Opinion
December 16, 1985
Appeal from the Supreme Court, Queens County (Sherman, J.).
Judgments affirmed.
Criminal Term properly concluded, after a Huntley hearing, that one of the statements made by defendant to the police was not elicited by improper police conduct designed to trigger an incriminating response, but rather was spontaneously and voluntarily made. Therefore, the statement was admissible (see, People v Lynes, 49 N.Y.2d 286; People v Pearson, 106 A.D.2d 588). Contrary to defense counsel's belief, as indicated in his appellate brief, defendant's remaining statements to the police were suppressed by Criminal Term.
With respect to defendant's challenge to the sufficiency of his plea allocutions, by failing to make an application to withdraw his pleas or to vacate the judgments of conviction defendant has not preserved this issue for our review (see, People v Hoke, 62 N.Y.2d 1022; People v Pellegrino, 60 N.Y.2d 636). In any event, the allocutions fully satisfied the requirements of People v Harris ( 61 N.Y.2d 9).

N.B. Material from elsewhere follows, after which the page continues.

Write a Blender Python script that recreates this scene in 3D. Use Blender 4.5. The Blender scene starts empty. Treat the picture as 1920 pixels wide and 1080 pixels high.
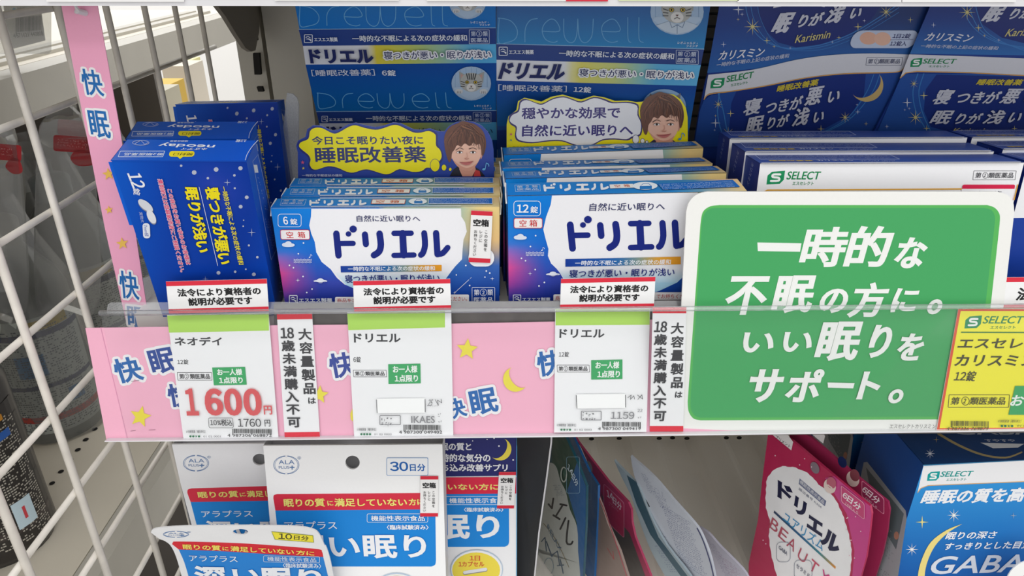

Furthermore, the sentences imposed were promised as part of the bargained-for pleas and are less than the maximum permissible sentences for the crimes for which defendant stands convicted. Under these circumstances and in view of defendant's criminal history, the challenged sentences are neither harsh nor excessive. Lazer, J.P., Thompson, O'Connor, Rubin and Kunzeman, JJ., concur.